Stage Beauty feels like the brainchild of a producer attempting to capitalize on the commercial success of Shakespeare in Love. But, in addition to the significant absence of Gwyneth Paltrow’s come-hither androgynous sultriness and sans Tom Stoppard’s once-over on the screenplay, Stage Beauty is a raucous, vulgar mess. Between two rather abrupt (and unsatisfying) oral sex scenes, cliché moments of Maria finding her on-stage presence (again with the doe eyes) and its hamfisted themes of gender identity, the filmmakers abandoned any attempt to make a coherent and entertaining film—or to give viewers a taste of the 17th century, as Shakespeare in Love did so well.

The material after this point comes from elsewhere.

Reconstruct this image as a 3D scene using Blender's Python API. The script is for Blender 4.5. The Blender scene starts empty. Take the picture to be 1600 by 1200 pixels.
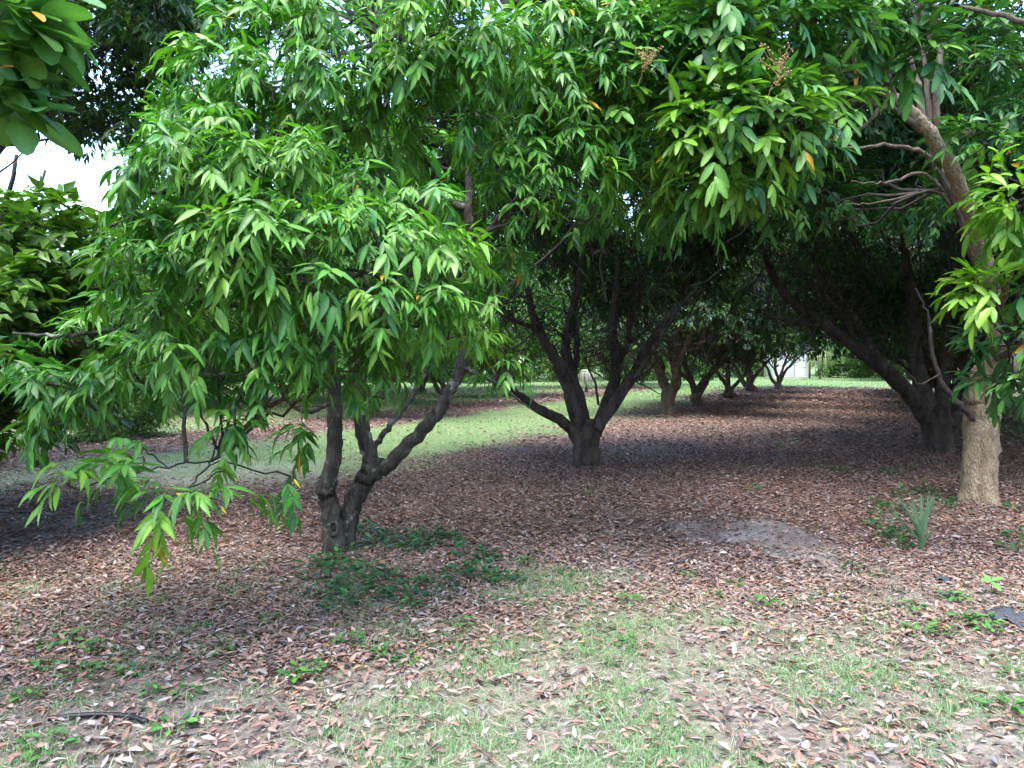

And rather than sensitively exploring the complexities of constructing gender in a pre-Judith Butler world, the movie’s incessantly pat heteronormativity borders on the offensive: Kynston can’t be a man again until he sleeps with a woman, and there are repeated jokes about how one partner in a same-sex relationship must always play the woman. Even the lovable Rupert Everett, hamming it up in the role of the pompous but strikingly enlightened King Charles II, couldn’t redeem the film though, it should be noted, the second aforementioned sex scene involved him, a girl who looked to be about 12 and a dozen dogs on a royal mattress.

It is never clear whether Stage Beauty wants to be a comedy, a drama, a documentary or something in between. Its dialogue is replete with one-liners that fall flat, and its comic value is undermined by random senseless acts of violence (we watch Kynston beaten and bloodied, with no sense of satisfaction or ultimate moral redemption). The filmmakers missed a golden opportunity to exploit the subtle human side of a fascinating historical moment, instead creating an unconvincing hodgepodge of hackneyed aphorisms.